Тогда я подумал, насколько трудно, почти безнадежно для этих эмпирических ученых понять без предвзятости и предубеждений что-то совершенно новое, с чем еще никто не встречался. В конце концов, мне тоже стоило нескольких месяцев борьбы, прежде чем я смог преодолеть свой скептицизм.
Большая часть вечера прошла в дискуссии. Те немногие записи, которые мы сделали, не дали результатов.
«Как это все совмещается с гипнозом?», — спросил доктора Бьеркхема кто-то из радиовещательной компании. «Ну, — медленно проговорил он, — об этом вам лучше спросить этих господ, которые отрицают гипноз, ничего о нем не зная».
Здесь я хочу отметить, что из всех ученых, которых я встретил за все эти годы, ни один не может сравниться с доктором Бьеркхемом в скромности и полном отсутствии предвзятости. Я понял тогда, что если специалист по гипнозу N 1 в Швеции вынужден был дать такой саркастический ответ на вопрос ученого, значит, ему лично пришлось столкнуться с бесконечными разочарованиями и непризнанием.
В этот вечер я включил некоторые свои старые записи, в том числе новогоднюю пленку.

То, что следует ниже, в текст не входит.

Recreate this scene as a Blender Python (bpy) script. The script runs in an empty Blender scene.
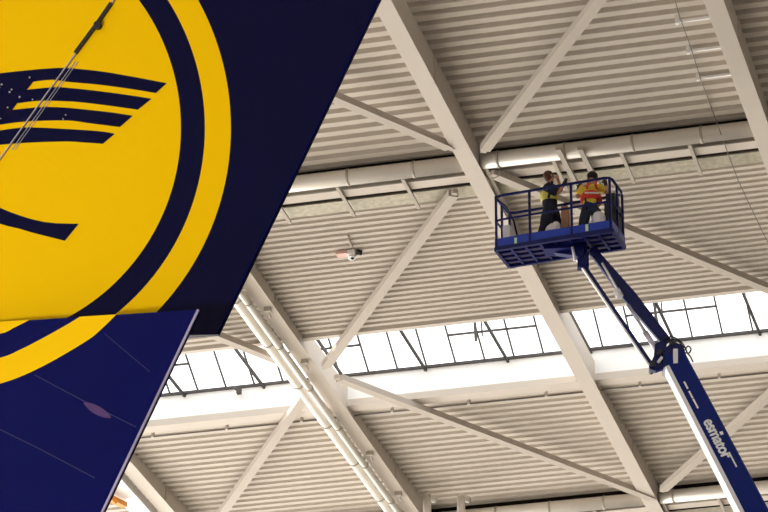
import bpy, bmesh, math, random
from mathutils import Vector as V, Matrix
random.seed(7)
SC = bpy.context.scene
COL = SC.collection
# ------------------------------------------------------------------ camera
F = 3500.0
PITCH = math.atan((1930-256)/F)
AZ = math.atan(1034*math.cos(PITCH)/F)
EYE = V((0, 0, 1.6))
FW = V((-math.sin(AZ)*math.cos(PITCH), math.cos(AZ)*math.cos(PITCH), math.sin(PITCH)))
RT = V((math.cos(AZ), math.sin(AZ), 0))
UP = RT.cross(FW)
HD = V((-math.sin(AZ), math.cos(AZ), 0))        # horizontal heading
cam = bpy.data.cameras.new('camera'); co = bpy.data.objects.new('camera', cam); COL.objects.link(co)
cam.sensor_width = 36; cam.lens = F/768*36; cam.clip_end = 1000
co.location = EYE; co.rotation_euler = (math.pi/2+PITCH, 0, AZ)
SC.camera = co
def ray(x, y): return FW + RT*((x-384)/F) + UP*((256-y)/F)
def onz(x, y, z): r = ray(x, y); return EYE + r*((z-EYE.z)/r.z)
def ony(x, y, Y): r = ray(x, y); return EYE + r*(Y/r.y)
def pd(x, y, d): r = ray(x, y); return EYE + r*(d/r.dot(HD))
def onplane(x, y, p0, n): r = ray(x, y); return EYE + r*((p0-EYE).dot(n)/r.dot(n))
# ------------------------------------------------------------------ materials
def mat(name, col, rough=.5, metal=0, noise=0, scale=3, coat=0, spec=.5, bump=0):
    m = bpy.data.materials.new(name); m.use_nodes = True
    nt = m.node_tree; b = nt.nodes['Principled BSDF']
    b.inputs['Base Color'].default_value = (*col, 1); b.inputs['Roughness'].default_value = rough
    b.inputs['Metallic'].default_value = metal; b.inputs['Coat Weight'].default_value = coat
    b.inputs['Coat Roughness'].default_value = .05; b.inputs['Specular IOR Level'].default_value = spec
    tc = nt.nodes.new('ShaderNodeTexCoord'); n = nt.nodes.new('ShaderNodeTexNoise')
    n.inputs['Scale'].default_value = scale; n.inputs['Detail'].default_value = 5
    nt.links.new(tc.outputs['Object'], n.inputs['Vector'])
    mx = nt.nodes.new('ShaderNodeMix'); mx.data_type = 'RGBA'
    a = max(noise, .02)
    mx.inputs[6].default_value = (*[c*(1-a) for c in col], 1); mx.inputs[7].default_value = (*[min(1, c*(1+a)) for c in col], 1)
    nt.links.new(n.outputs['Fac'], mx.inputs[0]); nt.links.new(mx.outputs[2], b.inputs['Base Color'])
    if bump:
        bp = nt.nodes.new('ShaderNodeBump'); bp.inputs['Strength'].default_value = bump; bp.inputs['Distance'].default_value = .02
        nt.links.new(n.outputs['Fac'], bp.inputs['Height']); nt.links.new(bp.outputs[0], b.inputs['Normal'])
    return m
M = {}
M['deck'] = mat('deck_paint', (.56, .50, .435), .6, spec=.12, noise=.06, scale=.6)
M['girder'] = mat('girder_paint', (.62, .555, .49), .55, spec=.15, noise=.04, scale=.8)
M['brace'] = mat('brace_paint', (.52, .46, .40), .55, spec=.15, noise=.05, scale=2)
M['pipe'] = mat('galvanised_pipe', (.80, .75, .68), .42, metal=.15, noise=.08, scale=2)
M['beam'] = mat('beam_paint', (.47, .42, .36), .5, spec=.2, noise=.05)
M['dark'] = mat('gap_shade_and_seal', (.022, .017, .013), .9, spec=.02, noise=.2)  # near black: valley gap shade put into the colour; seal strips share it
M['tray'] = mat('perforated_tray', (.46, .42, .33), .5, metal=.4, noise=.5, scale=9)
M['white'] = mat('white_fascia', (.93, .92, .91), .5)
M['wire'] = mat('grey_wire', (.16,.14,.12), .6)
M['wall'] = mat('hangar_wall', (.06,.055,.05), .6, noise=.1, scale=.2)
M['bar'] = mat('glazing_bar', (.09, .085, .085), .6, spec=.1, noise=.1)
M['tie'] = mat('skylight_tie', (.06, .055, .055), .6, spec=.1, noise=.1)
M['floor'] = mat('hangar_floor', (.52, .50, .46), .5, noise=.1, scale=.2)
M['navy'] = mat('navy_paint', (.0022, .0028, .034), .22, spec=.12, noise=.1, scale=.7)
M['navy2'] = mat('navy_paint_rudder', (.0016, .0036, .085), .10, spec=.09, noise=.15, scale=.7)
M['yellow'] = mat('yellow_paint', (1.0, .60, .0), .35, spec=.08, noise=.015, scale=.3)
M['seam'] = mat('bare_metal', (.60, .57, .68), .3, metal=.5)
M['edge'] = mat('lit_edge', (.42, .38, .55), .3, metal=.3, noise=.6, scale=1.2)  # pale lilac rim: light on the edge put into the colour
M['patch'] = mat('access_panel', (.075, .03, .15), .3, noise=.2, scale=4)
M['panelline'] = mat('panel_line', (.008, .008, .11), .35)
M['blue'] = mat('lift_blue', (.001, .013, .17), .35, spec=.12, noise=.1, scale=2)
M['blue2'] = mat('lift_blue_bright', (.012, .045, .42), .35, spec=.3, noise=.1, scale=4)
M['rail'] = mat('rail_blue', (.006, .010, .10), .4, spec=.2, noise=.1, scale=4)
M['mesh'] = mat('floor_mesh', (.10,.075,.12), .6, noise=.2, scale=6)
M['lwhite'] = mat('lift_white', (.88, .87, .92), .4)
M['letter'] = mat('lettering_white', (.93, .93, .95), .5)
M['black'] = mat('black_rubber', (.015, .014, .018), .6, noise=.2, scale=8)
M['skin'] = mat('skin', (.50, .25, .16), .5, noise=.08, scale=8)
M['hair'] = mat('brown_hair', (.10, .035, .015), .6, noise=.4, scale=30, bump=.4)
M['cap'] = mat('black_cap', (.012, .010, .014), .7, noise=.2, scale=10)
M['navycloth'] = mat('navy_cloth', (.012, .014, .035), .85, noise=.3, scale=9, bump=.4)
M['trousers'] = mat('dark_trousers', (.022, .040, .075), .85, noise=.3, scale=8, bump=.4)
M['hivis'] = mat('hivis_yellow', (.80, .75, .16), .6, noise=.15, scale=9, bump=.3)
M['hivisshirt'] = mat('hivis_shirt', (.85, .66, .06), .7, noise=.15, scale=9, bump=.3)
M['orange'] = mat('orange_red_harness', (.85, .06, .03), .6, noise=.15, scale=9)
M['reflect'] = mat('reflective_tape', (.80, .80, .78), .4)
M['kraft'] = mat('kraft_card', (.50, .27, .15), .8, noise=.1, scale=5)
M['bag'] = mat('white_sack', (.78, .74, .78), .7, noise=.1, scale=7, bump=.5)
M['orange2'] = mat('orange_hoist', (.80, .30, .03), .5, noise=.15, scale=4)
M['green'] = mat('pale_green_tag', (.55, .80, .50), .6)
M['pink'] = mat('pink_housing', (.75, .48, .42), .5)
def glass():
    m = bpy.data.materials.new('skylight_glass'); m.use_nodes = True; nt = m.node_tree; nt.nodes.clear()
    o = nt.nodes.new('ShaderNodeOutputMaterial'); mx = nt.nodes.new('ShaderNodeMixShader'); t = nt.nodes.new('ShaderNodeBsdfTransparent')
    g = nt.nodes.new('ShaderNodeBsdfGlossy'); g.inputs['Roughness'].default_value = .05
    t.inputs['Color'].default_value = (.97, .98, .98, 1); mx.inputs[0].default_value = .05
    nt.links.new(t.outputs[0], mx.inputs[1]); nt.links.new(g.outputs[0], mx.inputs[2]); nt.links.new(mx.outputs[0], o.inputs[0]); return m
M['glass'] = glass()
# ------------------------------------------------------------------ mesh builder
class MB:
    def __init__(s): s.v = []; s.f = []; s.m = []; s.sm = []
    def face(s, pts, mi=0, smooth=False):
        n = len(s.v); s.v += [V(p) for p in pts]; s.f.append(list(range(n, n+len(pts)))); s.m.append(mi); s.sm.append(smooth); return s
    def hull8(s, a, b, mi=0):      # a,b: two rings of points (same count) -> closed prism
        n = len(s.v); k = len(a); s.v += [V(p) for p in a]+[V(p) for p in b]
        fs = [list(range(n, n+k))[::-1], list(range(n+k, n+2*k))]+[[n+i, n+(i+1) % k, n+k+(i+1) % k, n+k+i] for i in range(k)]
        s.f += fs; s.m += [mi]*len(fs); s.sm += [False]*len(fs); return s
    def box(s, x0, x1, y0, y1, z0, z1, mi=0):
        return s.hull8([(x0,y0,z0),(x1,y0,z0),(x1,y1,z0),(x0,y1,z0)], [(x0,y0,z1),(x1,y0,z1),(x1,y1,z1),(x0,y1,z1)], mi)
    def obox(s, c, ax, ay, az, sx, sy, sz, mi=0):
        c = V(c); ax = ax*(sx/2); ay = ay*(sy/2); az = az*(sz/2)
        q = [(-1,-1),(1,-1),(1,1),(-1,1)]
        return s.hull8([c+ax*i+ay*j-az for i, j in q], [c+ax*i+ay*j+az for i, j in q], mi)
    def beam(s, p, q, w, h, side=None, w2=None, h2=None, mi=0, bev=0):   # w along side, h along the other
        p = V(p); q = V(q); d = (q-p).normalized()
        side = V(side) if side is not None else d.cross(V((0,0,1)))
        if side.length < 1e-4: side = V((1,0,0))
        side = (side-d*side.dot(d)).normalized(); o = d.cross(side)
        w2 = w2 or w; h2 = h2 or h
        if bev:
            b = bev; pr = lambda W, H: [(-W/2+b,-H/2),(W/2-b,-H/2),(W/2,-H/2+b),(W/2,H/2-b),(W/2-b,H/2),(-W/2+b,H/2),(-W/2,H/2-b),(-W/2,-H/2+b)]
        else: pr = lambda W, H: [(-W/2,-H/2),(W/2,-H/2),(W/2,H/2),(-W/2,H/2)]
        return s.hull8([p+side*a+o*c for a, c in pr(w,h)], [q+side*a+o*c for a, c in pr(w2,h2)], mi)
    def tube(s, pts, r, n=12, mi=0, cap=True):
        pts = [V(p) for p in pts]; rs = r if isinstance(r, (list, tuple)) else [r]*len(pts)
        rings = []; ref = None
        for i, p in enumerate(pts):
            d = (pts[min(i+1, len(pts)-1)]-pts[max(i-1, 0)]).normalized()
            if ref is None: ref = d.orthogonal().normalized()
            ref = (ref-d*ref.dot(d)).normalized(); o = d.cross(ref)
            b = len(s.v); s.v += [p+(ref*math.cos(t)+o*math.sin(t))*rs[i] for t in [2*math.pi*k/n for k in range(n)]]; rings.append(b)
        for a, b in zip(rings, rings[1:]):
            for k in range(n): s.f.append([a+k, a+(k+1) % n, b+(k+1) % n, b+k]); s.m.append(mi); s.sm.append(True)
        if cap:
            s.f.append([rings[0]+k for k in range(n)][::-1]); s.f.append([rings[-1]+k for k in range(n)]); s.m += [mi, mi]; s.sm += [False, False]
        return s
    def ball(s, c, rx, ry=None, rz=None, n=12, mi=0, R=None):
        c = V(c); ry = ry or rx; rz = rz or rx; b = len(s.v); R = R or Matrix.Identity(3)
        for i in range(n//2+1):
            t = math.pi*i/(n//2)
            for k in range(n):
                u = 2*math.pi*k/n; s.v.append(c+R@V((rx*math.sin(t)*math.cos(u), ry*math.sin(t)*math.sin(u), rz*math.cos(t))))
        for i in range(n//2):
            for k in range(n):
                s.f.append([b+i*n+k, b+(i+1)*n+k, b+(i+1)*n+(k+1) % n, b+i*n+(k+1) % n]); s.m.append(mi); s.sm.append(True)
        return s
    def build(s, name, mats, parent=None, root=None):
        """root = world location of the thing's Empty (meshes are stored relative to it)"""
        if parent is not None:
            off = root if root is not None else parent.location.copy()
        else:
            xs = [v.x for v in s.v]; ys = [v.y for v in s.v]; zs = [v.z for v in s.v]
            off = V(((min(xs)+max(xs))/2, (min(ys)+max(ys))/2, min(zs)))
        me = bpy.data.meshes.new(name); me.from_pydata([v-off for v in s.v], [], s.f)
        mats = mats if isinstance(mats, (list, tuple)) else [mats]
        for k in mats: me.materials.append(M[k])
        for p, mi, sm in zip(me.polygons, s.m, s.sm): p.material_index = mi; p.use_smooth = sm
        bm = bmesh.new(); bm.from_mesh(me); bmesh.ops.remove_doubles(bm, verts=bm.verts, dist=1e-5); bmesh.ops.recalc_face_normals(bm, faces=bm.faces) if name not in NOFLIP else None
        bm.to_mesh(me); bm.free(); me.update()
        o = bpy.data.objects.new(name, me); COL.objects.link(o)
        if parent is not None: o.parent = parent
        else: o.location = off
        return o
NOFLIP = ()
def thing(name, label, cat, loc, group=None):
    o = bpy.data.objects.new(name, None); COL.objects.link(o); o.location = loc; o.empty_display_size = .3
    o['label'] = label; o['category'] = cat
    if group: o['group'] = group
    return o
def tag(o, label, cat, group=None):
    o['label'] = label; o['category'] = cat
    if group: o['group'] = group
    return o
def struct(o): o['kind'] = 'structure'; return o
def lab(o, t): o['label'] = t; return o
def copy_tree(o, dx):
    m = {}
    def rec(a, par):
        c = a.copy(); COL.objects.link(c); c.parent = par
        if par is None: c.location = a.location+V(dx)
        for ch in list(a.children): rec(ch, c)
        return c
    return rec(o, None)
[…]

Когда эти джентльмены услышали голоса, один из них заметил, что надо мной могла подшутить какая-нибудь любительская радиостанция.
«Ну что же, это не исключается, — согласился я, — но в этом случае любители тоже должны были быть медиумами, иначе как бы они угадали момент, когда я включу оборудование?» Положительным результатом этого вечера было то, что я наконец-то понял бесполезность подобных демонстраций в присутствии так называемых экспертов. Для чего мне стараться заинтересовать людей, которые настроены против всего, о чем они не имеют представления? Да и сам я все еще бродил в потемках, и если то тут, то там и усматривал какую-то связь, все равно было еще слишком рано рассказывать это другим, а особенно исследователям из других областей науки.
Глава 13
Испытание терпения. — Лена представляется. — Что это за намеки на радио?
В те дни я часто тихо говорил в микрофон. Я задавал вопросы, а затем, переключив на медленную скорость 9,5 см, пытался выловить из потока звуков ответы на них. Я сохранил все пленки с этими разговорами, потому что такие эксперименты ясно показывают динамику моих контактов. Конечно, они выявляют также и недоразумения и мои собственные неудачи.
Обратной стороной этих попыток контакта были огромные потери времени из — за прослушивания пленки на малой скорости. Например, если на запись на скорости 19 см уходил один час, то при прослушивании на вдвое меньшей скорости время соответственно удваивалось. Если я хотел получить ясную картину некоторых записей, то должен был рассчитывать на 10–12 часов прослушивания, в течение которых мне приходилось запастись терпением.